Se quel tepore arriva ancora a noi è perché Emilia “è il segno di una Presenza che c’è”. Quello che manca, invece, in molti già allora e troppo spesso ancora oggi, è “l’affetto, l’appartenenza, l’essere legati”. Lo ha ripetuto sempre Giancarlo. Ma Emilia, che forse ne soffriva, certo non se ne curava più del dovuto. “Faceva il fuoco con la legna che aveva”, è stato ricordato. Con “decisione e discrezione”. Il suo giudizio, del resto, “non terminava mai in una definizione ma in una dedizione”.
Ragazzi “presi”
La riprova, il test, che quel legame in lei era vivo, e che in tanti che l’hanno seguita vive ancora, è che quei ragazzi “li ha presi”. Mentre il mondo, allora come oggi, “non li prende”. E sono diventati centinaia, grazie anche a ciò che l’In-Presa è divenuta, non tanto per meriti di singoli quanto piuttosto per la grazia di persone che hanno vissuto, loro stessi in primis, con verità quel rapporto.

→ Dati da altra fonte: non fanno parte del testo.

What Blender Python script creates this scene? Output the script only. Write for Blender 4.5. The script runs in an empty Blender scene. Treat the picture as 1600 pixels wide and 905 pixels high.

Provando, fallendo, riprovandoci, facendo insomma qualcosa di buono insieme. Soprattutto adulti che, oggi come allora, sono trascinati dalla passione per l’altro e per il significato, frutto dell’educazione cristiana nel Movimento. Liberi dall’esito.
Invitati a una festa
Quella gente semplice, nobile d’animo e pur meschina come tutti noi lo siamo, con Emilia, lo ha detto bene Cattarina, “si sentiva come invitata a una festa” e lo viveva con “grande onore”. Grazie forse anche al suo “sguardo accogliente e coraggioso”. Uno sguardo, non certo solo suo, che vinceva e vince la paura, il timore, lasciando presentire che “quell’ardore lo potevi e lo puoi avere anche tu”. Adulto o ragazzo scapestrato.
Farina, che da quasi venticinque anni lavora all’In-Presa, e tanti altri come lui, possono testimoniarlo in prima persona. Con la loro stessa vita. Vite nelle quali vibra un grido, un dramma che, a Dio piacendo, non si spegne ma si approfondisce e si fa ogni giorno più chiaro.